Em seguida, foi apresentada a comunicação intitulada "A utopia sensorial nos escritos místicos de Marguerite d'Oingt",de autoria de Luciana Deplagne, na qual se propõe enfatizar a dimensão utópica presente nos escritos de Marguerite d'Oingt, e o faz, distribuindo sua exposição em três eixos, partindo da análise de escritos de Marguerite ďOingt, feita na perspectiva do conceito de "utopia", trabalhado por Jean-Pierre Albert, a partir do qual recorre ao filósofo Ernst Bloch, no qual se inspira para entender a utopia polissensorial da Mística Marguerite d'Oingt, indutora e seguidora de uma experiência do Divino como algo concreto, experimentado desde já.
Coube a Katherine Ziemann dar sequência aos trabalhos, com sua comunicação intitulada “Distraída por Deus/Esperando Deus”, na qual, sublinha outra particularidade das místicas medievais: o modo como se relacionam com Deus, combinando uma postura de atenção contemplativa de deus com uma atitude espontânea, “distraída”, de completa entrega ao que lhes têm a dizer a Divindade. Katherine Ziemann destaca especialmente o caminho místico trilhado por Bridget de Suède, atendo-se ainda ao modo contemplativo vivido por Julien de Norwich.
Não podendo dispor de todo o tempo destinado às comunicações, por circunstâncias imprevistas, (pelo fecundo tempo do diálogo exercitado pelas expositoras animado por Ria Lemaire, bem como em respeito ao horário combinado com os responsáveis pela apresentação das músicas de encerramento), Ria Lemaire resumiu o conteúdo de sua comunicação intitulada “Historicizando os caminhos das mulheres místicas”. Nela, a autora, fundamentada em recentes pesquisas feitas por Alison Beach, Cynthia Cyrus e Lifschitz propõe uma nova elaboração historiográfica, capaz de desvendar/desvelar meandros de ocultação, de distorção, de reducionismo em que relevantes elementos da identidade feminina ou das mulheres medievais ainda seguem imersos. Aponta, no mesmo trabalho, a parcela de responsabilidade de autores modernos, preconceituosos em relação à cultura medieval, especialmente no que toca a autenticidade dos escritos femininos.

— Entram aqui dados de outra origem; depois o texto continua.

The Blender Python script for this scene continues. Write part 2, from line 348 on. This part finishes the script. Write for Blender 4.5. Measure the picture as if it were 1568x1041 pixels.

O evento termina com a apresentação do grupo musical Flos de Spina, composto por vozes de 5 mulheres que cantam composições da mística Hildegarde de Bingen. Tendo o evento encerrado com as palavras finais de Martin Aurell, professor da Université de Poitiers e um dos organizadores da Jornada.
Ao celebrarmos o 08 de Março, convém seguir recuperando o protagonismo das Mulheres de ontem e de hoje, o que se dá também no Brasil, haja vista a Programação, não apenas do dia 08/03, nem só do mês de Março, mas estendendo-se por todo o ano, inclusive com as marchas e manifestações das Mulheres Indígenas, Quilombolas e Camponesas, como no caso da Marcha das Margaridas.
João Pessoa, 07 de fevereiro de 2023.